Shortlisted for the 2012 Guardian children's fiction prize.
Award winning Russell Hoban has written a lyrical story of magic and wonder that begs to be read and re-read as the mysterious story unravels. Deep, deep in the heart of the frozen north a shaman and his wife are expecting their first baby. But Soonchild doesn’t want to come out. It lies like a stone in its mother's belly; it never kicks or moves and yet the mother knows that it is alive. Finally, the baby speaks…Can its Shaman father do what is necessary to unlock the singing of the world and so encourage the baby to be born? Alexis Deacon captures the frozen world and the magic and mystery that lie at the heart of it.
Somewhere in the Arctic Circle, Sixteen-Face John, a shaman, learns that his first child, a soonchild, cannot hear the World Songs from her mother's womb.
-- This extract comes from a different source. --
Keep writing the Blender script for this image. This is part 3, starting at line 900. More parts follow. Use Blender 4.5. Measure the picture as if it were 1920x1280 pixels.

The World Songs are what inspire all newborns to come out into the world, and John must find them for her. But how? The answer takes him through many lifetimes and many shape-shifts, as well as encounters with beasts, demons and a mysterious benevolent owl spirit, Ukpika, who is linked to John's past...
'Hoban is the best sort of genius.' Patrick Ness in The Guardian
Author
About Russell Hoban
As a child
Russell Hoban was born in Pennsylvania, USA. His parents were Jewish immigrants from the Ukraine; his father was the advertising manager of a Jewish newspaper as well as a dram guild director. Russell was thus exposed to the arts early on, and became interested in writing at an early age, winning prizes for his stories and poems during his school years.
As an adult
Russell served in the US Infantry during WWII. For a time he taught art in New York and Connecticut. He then worked as a freelance illustrator and an advertising copywriter. He began publishing children's books in 1958, and since then has published more than fifty. His picture book The Sea-Thing Child, illustrated by Patrick Benson, was shortlisted for the Kate Greenaway Medal. Russell passed away at the age of 86 in 2011.